Singapore bourse queries developer over Myanmar project

ETC is developing a project in Myanmar called Golden City, which is being built on land leased from the Myanmar army. PHOTO: CEDAR STRATEGIC

SINGAPORE (REUTERS) - The Singapore Exchange on Friday (Feb 26) issued a list of queries to developer Emerging Towns & Cities (ETC) over its project in Myanmar after a rights group critisised the company for doing business with the military.

ETC is among companies being called out by activists over ties to the Myamar military, which seized power from the elected government in a Feb 1 coup, sparking widespread protests in the country and international condemnation.

Singapore is the biggest source of foreign investment into Myanmar, according to the governments of both countries.

Singapore-headquartered payments firm Coda told Reuters on Friday it had deactivated military-linked telecom operator Mytel from its portfolio of payment channels.

This means that Mytel customers cannot make purchases using Coda's services.

ETC is developing a commercial and residential project in Myanmar called Golden City, which is being built on land leased from the Myanmar army.

The development has a total tenure of 70 years, including extensions, after which the entire project transfers to the lessor - the army's office of the quartermaster general, according to ETC's annual report.

ETC, through a subsidiary, paid US$24.9 million (S$33 million) for a 49 per cent stake in Golden City.

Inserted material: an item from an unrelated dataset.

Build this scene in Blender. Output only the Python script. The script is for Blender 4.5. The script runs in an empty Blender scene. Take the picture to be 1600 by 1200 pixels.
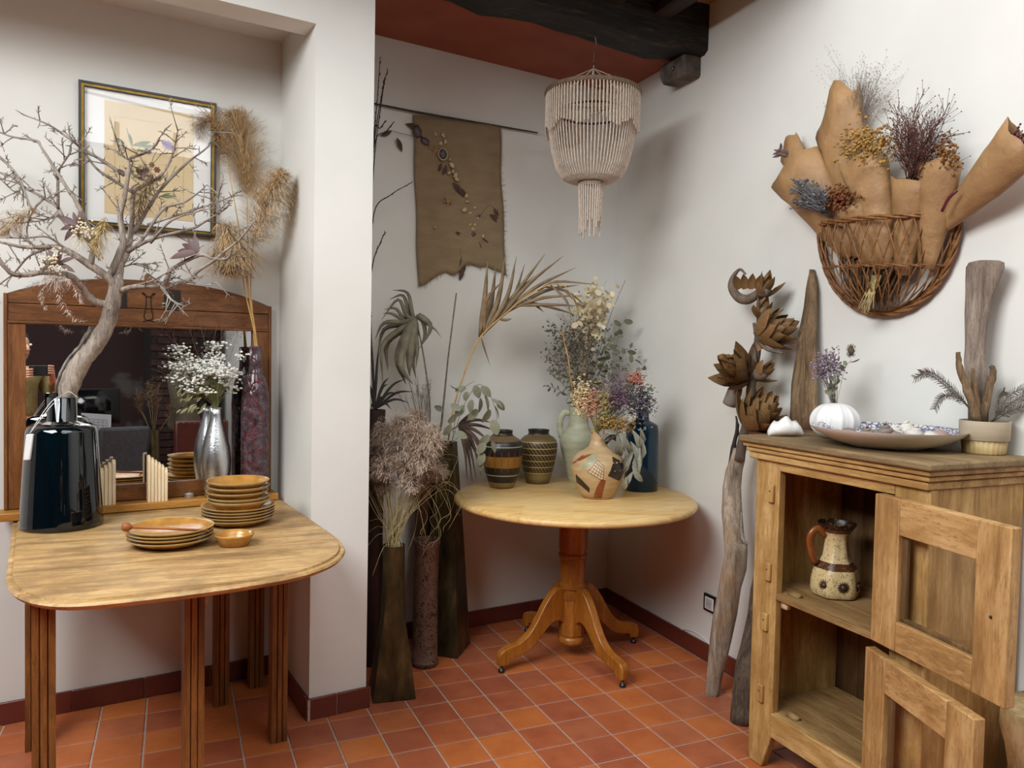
import bpy, math, random
from mathutils import Vector as V, Matrix
R = random.Random(11)
sc = bpy.context.scene
COL = sc.collection

# ------------------------------------------------------------------ camera
FPX = 1200.0                                   # focal length in pixels of the 1600 x 1200 frame
CAM = V((-0.6894, -2.5395, 1.3822))
def basis(yaw, pitch, roll):
    cy, sy, cp, sp = math.cos(yaw), math.sin(yaw), math.cos(pitch), math.sin(pitch)
    f = V((sy * cp, cy * cp, -sp)); r = V((cy, -sy, 0)); u = r.cross(f)
    cr, sr = math.cos(roll), math.sin(roll)
    return r * cr + u * sr, u * cr - r * sr, f
CR, CU, CF = basis(math.radians(23.70), math.radians(2.10), math.radians(1.17))
cd = bpy.data.cameras.new('camera'); co = bpy.data.objects.new('camera', cd); COL.objects.link(co)
cd.sensor_width = 36; cd.lens = 36 * FPX / 1600; cd.clip_start = .004; cd.clip_end = 60
co.matrix_world = Matrix(((CR.x, CU.x, -CF.x, CAM.x), (CR.y, CU.y, -CF.y, CAM.y), (CR.z, CU.z, -CF.z, CAM.z), (0, 0, 0, 1)))
sc.camera = co

# ------------------------------------------------------------------ light: overcast daylight through the glazed roof
w = bpy.data.worlds.new('world'); sc.world = w; w.use_nodes = True
w.node_tree.nodes['Background'].inputs[0].default_value = (.80, .88, 1, 1)
w.node_tree.nodes['Background'].inputs[1].default_value = .05
def area(name, loc, target, sx, sy, power, col):
    l = bpy.data.lights.new(name, 'AREA'); l.shape = 'RECTANGLE'; l.size = sx; l.size_y = sy; l.energy = power; l.color = col
    o = bpy.data.objects.new(name, l); COL.objects.link(o); o.location = loc
    o.rotation_euler = (V(target) - V(loc)).to_track_quat('-Z', 'Y').to_euler(); return o
area('roof_daylight', (-2.2, -1.45, 3.2), (-1.45, -1.38, 2.54), 2.4, 1.5, 165, (.97, .985, .985))
area('skylight_daylight', (.3, -2.3, 3.8), (.36, -1.85, 3.15), 2.2, 1.5, 46, (.97, .985, .985))
area('clerestory_daylight', (.5, -4.98, 3.85), (.5, -3.98, 3.55), 1.7, .8, 22, (.95, .98, 1))
sc.cycles.max_bounces = 8; sc.cycles.diffuse_bounces = 4; sc.cycles.glossy_bounces = 4; sc.cycles.transmission_bounces = 8; sc.cycles.caustics_reflective = False; sc.cycles.caustics_refractive = False
sc.view_settings.view_transform = 'Standard'; sc.view_settings.look = 'None'
sc.view_settings.gamma = 1; sc.view_settings.exposure = 0.22; sc.view_settings.use_curve_mapping = False

# ------------------------------------------------------------------ surveying: the room's planes and points measured on them
TILE = 0.157
TH = math.radians(7.2)
LA = V((math.cos(TH), math.sin(TH), 0)); LN = V((-math.sin(TH), math.cos(TH), 0)); UP = V((0, 0, 1))
P0 = V((-.2312, .3511, 0)); B0 = V((.6775, 1.0714, 0)); XR = 1.5557
def ray(x, y): return CF + CR * ((x - 800) / FPX) - CU * ((y - 600) / FPX)
def hit(x, y, p, n):
    d = ray(x, y); return CAM + d * ((p - CAM).dot(n) / d.dot(n))
def onz(x, y, z): return hit(x, y, V((0, 0, z)), UP)
def onx(x, y, X): return hit(x, y, V((X, 0, 0)), V((1, 0, 0)))
def onl(x, y, d): return hit(x, y, P0 + LN * d, LN)            # plane parallel to the left wall, d behind its front
def onb(x, y, off=0): return hit(x, y, B0 - LN * off, LN)      # plane in front of the back wall
def dep(p): return (p - CAM).dot(CF)
def atd(x, y, t): return CAM + ray(x, y) * t                   # at a depth of t metres
def L(a, d, z): return P0 + LA * a + LN * d + UP * z
def zat(p, y):                                                 # height above p of the image row y
    h = V((CF.x, CF.y, 0)).normalized()
    x = 800 + FPX * ((p - CAM).dot(CR)) / dep(p)
    return hit(x, y, p, h).z

# ------------------------------------------------------------------ meshes
def perp(t):
    a = V((0, 0, 1)) if abs(t.z) < .8 else V((1, 0, 0))
    return t.cross(a).normalized()
def smooth_path(pts, k=4):
    pts = [V(p) for p in pts]
    if len(pts) < 3: return pts
    q = [pts[0] * 2 - pts[1]] + pts + [pts[-1] * 2 - pts[-2]]; out = []
    for i in range(1, len(q) - 2):
        a, b, c, d = q[i - 1:i + 3]
        for j in range(k):
            t = j / k
            out.append(.5 * ((2 * b) + (c - a) * t + (2 * a - 5 * b + 4 * c - d) * t * t + (3 * b - a - 3 * c + d) * t ** 3))
    return out + [pts[-1]]
def lerp(a, b, t): return a + (b - a) * t
def interp(vals, n):
    m = len(vals) - 1; out = []
    for i in range(n):
        t = i / max(1, n - 1) * m; j = min(int(t), m - 1) if m else 0
        out.append(vals[0] if not m else lerp(vals[j], vals[j + 1], t - j))
    return out
class MB:
    def __init__(s): s.v = []; s.f = []; s.mi = []; s.cur = 0
    def add(s, vs, fs):
        b = len(s.v); s.v.extend(vs); s.f.extend([tuple(i + b for i in f) for f in fs]); s.mi.extend([s.cur] * len(fs)); return s
    def mat(s, i): s.cur = i; return s
    def tube(s, pts, rad, n=6, wob=0, flat=1):
        pts = [V(p) for p in pts]; m = len(pts)
        rad = interp(rad if isinstance(rad, (list, tuple)) else [rad], m)
        vs = []; u = None
        for i in range(m):
            t = (pts[min(i + 1, m - 1)] - pts[max(i - 1, 0)])
            t = t.normalized() if t.length > 1e-9 else V((0, 0, 1))
            if u is None: u = perp(t)
            else:
                u = u - t * u.dot(t); u = u.normalized() if u.length > 1e-6 else perp(t)
            w2 = t.cross(u)
            for j in range(n):
                a = 2 * math.pi * j / n; r = rad[i] * (1 + (R.uniform(-wob, wob) if wob else 0))
                vs.append(pts[i] + u * (math.cos(a) * r) + w2 * (math.sin(a) * r * flat))
        fs = [(i * n + j, i * n + (j + 1) % n, (i + 1) * n + (j + 1) % n, (i + 1) * n + j) for i in range(m - 1) for j in range(n)]
        fs += [tuple(range(n - 1, -1, -1)), tuple((m - 1) * n + j for j in range(n))]
        return s.add(vs, fs)
    def lathe(s, prof, c, n=40, close=False, fn=None, cap=True):
        c = V(c); vs = []; fs = []; m = len(prof)
        for i, (r, z) in enumerate(prof):
            for j in range(n):
                a = 2 * math.pi * j / n; k = fn(a, z, i) if fn else 1
                vs.append(c + V((math.cos(a) * r * k, math.sin(a) * r * k, z)))
        for i in range(m - 1 if not close else m):
            k = (i + 1) % m
            fs += [(i * n + j, i * n + (j + 1) % n, k * n + (j + 1) % n, k * n + j) for j in range(n)]
        if not close and cap:
            fs += [tuple(range(n - 1, -1, -1)), tuple((m - 1) * n + j for j in range(n))]
        return s.add(vs, fs)
    def obox(s, o, a, b, c):                                   # corner and three edge vectors
        o, a, b, c = V(o), V(a), V(b), V(c)
        if a.cross(b).dot(c) < 0: a, b = b, a
        vs = [o, o + a, o + a + b, o + b, o + c, o + a + c, o + a + b + c, o + b + c]
        return s.add(vs, [(0, 3, 2, 1), (4, 5, 6, 7), (0, 1, 5, 4), (1, 2, 6, 5), (2, 3, 7, 6), (3, 0, 4, 7)])
    def box(s, lo, hi):
        return s.obox(lo, (hi[0] - lo[0], 0, 0), (0, hi[1] - lo[1], 0), (0, 0, hi[2] - lo[2]))
    def lbox(s, a0, a1, d0, d1, z0, z1):                       # box in the left wall's frame
        return s.obox(L(a0, d0, z0), LA * (a1 - a0), LN * (d1 - d0), UP * (z1 - z0))
    def prism(s, poly, vec):
        poly = [V(p) for p in poly]; vec = V(vec); n = len(poly)
        nn = V((0, 0, 0))
        for i in range(n): nn += poly[i].cross(poly[(i + 1) % n])
        if nn.dot(vec) < 0: poly.reverse()
        vs = poly + [p + vec for p in poly]
        return s.add(vs, [tuple(range(n - 1, -1, -1)), tuple(range(n, 2 * n))] + [(i, (i + 1) % n, n + (i + 1) % n, n + i) for i in range(n)])
    def loft(s, rings, cap=True):
        n = len(rings[0]); vs = [V(p) for r in rings for p in r]
        fs = [(i * n + j, i * n + (j + 1) % n, (i + 1) * n + (j + 1) % n, (i + 1) * n + j) for i in range(len(rings) - 1) for j in range(n)]
        if cap: fs += [tuple(range(n - 1, -1, -1)), tuple((len(rings) - 1) * n + j for j in range(n))]
        return s.add(vs, fs)
    def blob(s, c, r, sq=(1, 1, 1), jit=0):
        c = V(c); g = 1.618; q = []
        for x, y, z in ((-1, g, 0), (1, g, 0), (-1, -g, 0), (1, -g, 0), (0, -1, g), (0, 1, g), (0, -1, -g), (0, 1, -g), (g, 0, -1), (g, 0, 1), (-g, 0, -1), (-g, 0, 1)):
            k = r / 1.902 * (1 + R.uniform(-jit, jit)); q.append(c + V((x * k * sq[0], y * k * sq[1], z * k * sq[2])))
        return s.add(q, [(0, 11, 5), (0, 5, 1), (0, 1, 7), (0, 7, 10), (0, 10, 11), (1, 5, 9), (5, 11, 4), (11, 10, 2), (10, 7, 6), (7, 1, 8), (3, 9, 4), (3, 4, 2), (3, 2, 6), (3, 6, 8), (3, 8, 9), (4, 9, 5), (2, 4, 11), (6, 2, 10), (8, 6, 7), (9, 8, 1)])
    def octa(s, c, r):
        c = V(c); return s.add([c + V(q) * r for q in ((1, 0, 0), (-1, 0, 0), (0, 1, 0), (0, -1, 0), (0, 0, 1), (0, 0, -1))], [(0, 2, 4), (2, 1, 4), (1, 3, 4), (3, 0, 4), (2, 0, 5), (1, 2, 5), (3, 1, 5), (0, 3, 5)])
    def ribbon(s, pts, w, side=None):
        pts = [V(p) for p in pts]; m = len(pts); ws = interp(w if isinstance(w, (list, tuple)) else [w], m); vs = []
        for i in range(m):
            t = pts[min(i + 1, m - 1)] - pts[max(i - 1, 0)]
            t = t.normalized() if t.length > 1e-9 else UP
            u = (side - t * side.dot(t)).normalized() if side is not None else perp(t)
            vs += [pts[i] - u * ws[i] * .5, pts[i] + u * ws[i] * .5]
        return s.add(vs, [(2 * i, 2 * i + 1, 2 * i + 3, 2 * i + 2) for i in range(m - 1)])
    def leaf(s, base, d, nrm, ln, wd, curl=0, fold=.15, n=5, sh=None, thick=0):
        base, d = V(base), V(d).normalized(); nrm = V(nrm); nrm = (nrm - d * nrm.dot(d)).normalized(); sd = d.cross(nrm)
        sh = sh or [.12, .7, 1, .75, .03]; ws = interp(sh, n); vs = []
        p = base.copy(); dd = d.copy(); nn = nrm.copy()
        for i in range(n):
            h = ws[i] * wd * .5
            vs += [p - sd * h + nn * (h * fold), p.copy(), p + sd * h + nn * (h * fold)]
            q = Matrix.Rotation(-curl / (n - 1), 3, sd); dd = q @ dd; nn = q @ nn; p = p + dd * (ln / (n - 1))
        k = len(vs)
        fs = []
        for i in range(n - 1):
            a = i * 3; fs += [(a, a + 1, a + 4, a + 3), (a + 1, a + 2, a + 5, a + 4)]
        return s.add(vs, fs)
    def mesh(s, name, mats, org=V((0, 0, 0)), smooth=True):
        me = bpy.data.meshes.new(name); me.from_pydata([v - org for v in s.v], [], s.f)
        for m in (mats if isinstance(mats, (list, tuple)) else [mats]): me.materials.append(m)
        if any(s.mi): me.polygons.foreach_set('material_index', s.mi)
        if smooth: me.polygons.foreach_set('use_smooth', [True] * len(me.polygons))
        me.update(); return me
    def obj(s, name, mats, parent=None, smooth=True, bevel=0, loc=None, sharp=None, solid=0):
        org = wloc(parent) if parent else V(loc if loc is not None else (0, 0, 0))
        me = s.mesh(name, mats, org, smooth)
        o = bpy.data.objects.new(name, me); COL.objects.link(o)
        if parent: o.parent = parent
        else: o.location = org
        if bevel:
            b = o.modifiers.new('bevel', 'BEVEL'); b.width = bevel; b.segments = 2; b.limit_method = 'ANGLE'; b.angle_limit = .6
        if solid:
            b = o.modifiers.new('solid', 'SOLIDIFY'); b.thickness = solid
        if smooth and (bevel or sharp): 
            try: me.set_sharp_from_angle(angle=sharp or .7)
            except Exception: pass
        return o
def wloc(o):
    p = V((0, 0, 0))
    while o: p = p + o.location; o = o.parent
    return p
def tag(o, label, cat=None, group=None, kind=None):
    o['label'] = label
    if cat: o['category'] = cat
    if group: o['group'] = group
    if kind: o['kind'] = kind
    return o
def thing(name, label, cat, loc, group=None):
    o = bpy.data.objects.new(name, None); COL.objects.link(o); o.location = loc; o.empty_display_size = .05
    return tag(o, label, cat, group)
def inst(name, me, parent, mat4):                              # a part that shares its mesh with its alikes
    o = bpy.data.objects.new(name, me); COL.objects.link(o); o.parent = parent
    o.matrix_local = Matrix.Translation(-wloc(parent)) @ mat4
    return o
def frame(p, d, nrm, s=1, sx=None):                            # matrix: local y along d, z along nrm
    d = V(d).normalized(); nrm = V(nrm); nrm = nrm - d * nrm.dot(d)
    nrm = nrm.normalized() if nrm.length > 1e-5 else perp(d)
    x = d.cross(nrm); k = sx or s
    return Matrix(((x.x * k, d.x * s, nrm.x * s, p[0]), (x.y * k, d.y * s, nrm.y * s, p[1]), (x.z * k, d.z * s, nrm.z * s, p[2]), (0, 0, 0, 1)))
def rv(k=1): return V((R.uniform(-k, k), R.uniform(-k, k), R.uniform(-k, k)))
def struct(o): o['kind'] = 'structure'; return o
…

Trading in ETC shares, which are listed on SGX's Catalist platform for smaller companies, were halted through Friday.

The stock closed Thursday at S$0.034.

The company did not respond to a request for comment.

In its report, rights group Justice for Myanmar said Golden City "channels millions of dollars" to the army.

SGX's queries include requiring ETC to elaborate on its fundraising efforts, status updates and details of the Golden City project by March 1.

The SGX also told ETC to put on hold a proposed placement exercise and other fundraising activities until it provides clarity on issues raised by the report.